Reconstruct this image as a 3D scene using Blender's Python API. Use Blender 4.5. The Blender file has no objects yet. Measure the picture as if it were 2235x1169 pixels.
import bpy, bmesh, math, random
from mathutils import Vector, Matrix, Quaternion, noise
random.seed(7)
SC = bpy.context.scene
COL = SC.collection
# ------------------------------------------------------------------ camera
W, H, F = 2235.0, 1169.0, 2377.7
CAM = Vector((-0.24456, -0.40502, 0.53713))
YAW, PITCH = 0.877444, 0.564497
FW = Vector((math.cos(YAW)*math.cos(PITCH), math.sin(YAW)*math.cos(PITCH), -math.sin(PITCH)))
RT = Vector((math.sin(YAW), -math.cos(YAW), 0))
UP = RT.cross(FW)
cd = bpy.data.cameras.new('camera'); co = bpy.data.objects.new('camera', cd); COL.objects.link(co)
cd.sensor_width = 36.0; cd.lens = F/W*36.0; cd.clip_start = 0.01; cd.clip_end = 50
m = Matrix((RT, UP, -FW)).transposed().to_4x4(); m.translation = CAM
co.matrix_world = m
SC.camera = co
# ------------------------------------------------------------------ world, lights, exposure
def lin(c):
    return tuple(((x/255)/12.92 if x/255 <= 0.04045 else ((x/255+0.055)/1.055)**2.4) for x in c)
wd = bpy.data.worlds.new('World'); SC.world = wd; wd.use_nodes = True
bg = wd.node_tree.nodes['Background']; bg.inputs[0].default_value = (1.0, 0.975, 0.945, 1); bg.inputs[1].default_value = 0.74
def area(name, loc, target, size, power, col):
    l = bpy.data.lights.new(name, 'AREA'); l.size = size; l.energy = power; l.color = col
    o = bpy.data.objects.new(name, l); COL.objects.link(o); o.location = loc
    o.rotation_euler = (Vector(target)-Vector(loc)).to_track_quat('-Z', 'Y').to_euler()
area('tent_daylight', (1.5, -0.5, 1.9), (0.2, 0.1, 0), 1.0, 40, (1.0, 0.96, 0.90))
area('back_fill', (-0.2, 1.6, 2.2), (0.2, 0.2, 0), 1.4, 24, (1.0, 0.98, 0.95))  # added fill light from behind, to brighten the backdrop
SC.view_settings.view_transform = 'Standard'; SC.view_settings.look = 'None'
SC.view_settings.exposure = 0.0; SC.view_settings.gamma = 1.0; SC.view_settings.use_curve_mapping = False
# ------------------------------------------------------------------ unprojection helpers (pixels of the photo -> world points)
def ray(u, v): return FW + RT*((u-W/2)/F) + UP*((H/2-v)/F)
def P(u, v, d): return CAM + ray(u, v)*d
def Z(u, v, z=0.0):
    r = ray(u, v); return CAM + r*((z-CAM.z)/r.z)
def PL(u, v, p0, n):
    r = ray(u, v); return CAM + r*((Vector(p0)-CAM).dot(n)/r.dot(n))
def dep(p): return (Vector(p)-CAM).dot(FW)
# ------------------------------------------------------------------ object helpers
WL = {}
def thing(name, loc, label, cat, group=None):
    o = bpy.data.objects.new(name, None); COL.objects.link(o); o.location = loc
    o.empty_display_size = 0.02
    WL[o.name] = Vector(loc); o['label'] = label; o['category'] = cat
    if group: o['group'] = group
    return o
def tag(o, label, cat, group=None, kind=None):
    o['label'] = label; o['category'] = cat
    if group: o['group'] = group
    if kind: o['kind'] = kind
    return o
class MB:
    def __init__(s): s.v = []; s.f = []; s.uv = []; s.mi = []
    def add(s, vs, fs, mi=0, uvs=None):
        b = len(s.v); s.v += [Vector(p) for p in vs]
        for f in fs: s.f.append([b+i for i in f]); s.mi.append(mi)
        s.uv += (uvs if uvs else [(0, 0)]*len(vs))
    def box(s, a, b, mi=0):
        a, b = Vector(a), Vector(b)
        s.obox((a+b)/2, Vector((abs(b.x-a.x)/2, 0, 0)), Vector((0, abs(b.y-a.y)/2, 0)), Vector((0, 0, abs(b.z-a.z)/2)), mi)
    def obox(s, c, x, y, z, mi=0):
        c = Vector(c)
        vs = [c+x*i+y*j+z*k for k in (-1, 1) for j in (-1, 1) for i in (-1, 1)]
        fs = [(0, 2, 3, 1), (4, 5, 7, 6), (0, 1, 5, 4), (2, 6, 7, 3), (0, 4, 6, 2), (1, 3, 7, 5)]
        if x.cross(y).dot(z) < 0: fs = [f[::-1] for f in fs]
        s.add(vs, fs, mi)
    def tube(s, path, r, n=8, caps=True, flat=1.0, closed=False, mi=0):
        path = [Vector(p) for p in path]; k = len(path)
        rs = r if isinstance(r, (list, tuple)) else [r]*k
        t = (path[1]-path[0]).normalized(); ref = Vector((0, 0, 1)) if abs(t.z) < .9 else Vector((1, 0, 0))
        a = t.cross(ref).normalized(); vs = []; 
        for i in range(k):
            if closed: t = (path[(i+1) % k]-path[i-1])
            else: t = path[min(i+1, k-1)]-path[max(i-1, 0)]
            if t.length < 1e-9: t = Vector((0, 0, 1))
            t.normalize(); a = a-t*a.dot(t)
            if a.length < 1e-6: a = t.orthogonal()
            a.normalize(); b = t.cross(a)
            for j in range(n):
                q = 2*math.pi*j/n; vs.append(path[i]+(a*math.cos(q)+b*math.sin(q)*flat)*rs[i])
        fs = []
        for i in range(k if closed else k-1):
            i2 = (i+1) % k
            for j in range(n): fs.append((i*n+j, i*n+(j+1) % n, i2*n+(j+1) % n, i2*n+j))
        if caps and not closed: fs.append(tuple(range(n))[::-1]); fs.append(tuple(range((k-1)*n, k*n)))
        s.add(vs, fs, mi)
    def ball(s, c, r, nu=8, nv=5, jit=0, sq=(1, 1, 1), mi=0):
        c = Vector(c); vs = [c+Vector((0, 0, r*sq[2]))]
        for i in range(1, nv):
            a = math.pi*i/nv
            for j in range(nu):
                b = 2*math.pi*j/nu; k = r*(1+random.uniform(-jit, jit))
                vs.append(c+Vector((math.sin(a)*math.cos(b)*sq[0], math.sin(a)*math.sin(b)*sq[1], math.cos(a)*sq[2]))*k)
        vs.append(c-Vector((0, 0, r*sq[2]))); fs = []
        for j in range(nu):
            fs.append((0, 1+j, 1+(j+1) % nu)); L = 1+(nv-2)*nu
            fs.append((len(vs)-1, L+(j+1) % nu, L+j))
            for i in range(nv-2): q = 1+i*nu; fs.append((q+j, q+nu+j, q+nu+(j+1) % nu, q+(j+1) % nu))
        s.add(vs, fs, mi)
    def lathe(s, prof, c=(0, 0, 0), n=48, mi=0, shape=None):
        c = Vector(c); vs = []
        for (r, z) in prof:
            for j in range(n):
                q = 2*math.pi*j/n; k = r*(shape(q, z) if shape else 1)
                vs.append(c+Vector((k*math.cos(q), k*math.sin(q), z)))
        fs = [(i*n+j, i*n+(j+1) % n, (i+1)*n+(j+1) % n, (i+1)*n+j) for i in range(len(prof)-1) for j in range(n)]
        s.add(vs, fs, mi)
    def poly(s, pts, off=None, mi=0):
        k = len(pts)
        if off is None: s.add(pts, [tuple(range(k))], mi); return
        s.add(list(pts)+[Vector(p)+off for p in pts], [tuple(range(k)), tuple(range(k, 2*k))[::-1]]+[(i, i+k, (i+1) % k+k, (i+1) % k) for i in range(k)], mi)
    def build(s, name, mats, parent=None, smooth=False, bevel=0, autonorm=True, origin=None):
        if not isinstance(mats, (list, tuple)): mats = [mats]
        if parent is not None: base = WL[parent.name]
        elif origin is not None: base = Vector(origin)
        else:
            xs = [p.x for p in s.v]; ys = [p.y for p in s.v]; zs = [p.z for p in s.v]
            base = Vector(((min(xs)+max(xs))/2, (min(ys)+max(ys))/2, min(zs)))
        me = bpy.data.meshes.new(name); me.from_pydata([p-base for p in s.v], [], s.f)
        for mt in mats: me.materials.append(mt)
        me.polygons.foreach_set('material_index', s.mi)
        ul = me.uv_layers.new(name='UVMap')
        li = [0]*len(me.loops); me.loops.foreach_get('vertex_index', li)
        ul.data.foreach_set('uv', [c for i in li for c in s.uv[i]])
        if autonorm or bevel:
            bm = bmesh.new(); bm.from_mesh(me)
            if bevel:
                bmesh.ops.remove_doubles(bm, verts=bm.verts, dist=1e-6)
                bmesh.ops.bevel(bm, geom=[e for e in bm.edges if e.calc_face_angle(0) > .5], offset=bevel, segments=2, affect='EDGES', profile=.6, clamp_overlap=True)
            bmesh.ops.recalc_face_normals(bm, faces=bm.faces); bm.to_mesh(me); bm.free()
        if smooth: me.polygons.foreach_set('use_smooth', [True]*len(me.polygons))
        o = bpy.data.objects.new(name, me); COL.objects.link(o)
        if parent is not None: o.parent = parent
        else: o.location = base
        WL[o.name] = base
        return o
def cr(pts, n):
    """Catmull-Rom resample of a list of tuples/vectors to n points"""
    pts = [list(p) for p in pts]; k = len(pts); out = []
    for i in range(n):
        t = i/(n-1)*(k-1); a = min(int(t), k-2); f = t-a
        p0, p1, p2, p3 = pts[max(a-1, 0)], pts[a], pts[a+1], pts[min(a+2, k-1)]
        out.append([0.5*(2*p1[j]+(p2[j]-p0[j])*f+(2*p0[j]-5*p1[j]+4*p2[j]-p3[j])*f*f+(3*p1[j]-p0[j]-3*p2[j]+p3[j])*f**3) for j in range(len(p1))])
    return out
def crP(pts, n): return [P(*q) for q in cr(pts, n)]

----

Scan the material line by line and report each one that contains "pixels".

Reconstruct this image as a 3D scene using Blender's Python API. Use Blender 4.5. The Blender file has no objects yet. Measure the picture as if it were 2235x1169 pixels.
# ------------------------------------------------------------------ unprojection helpers (pixels of the photo -> world points)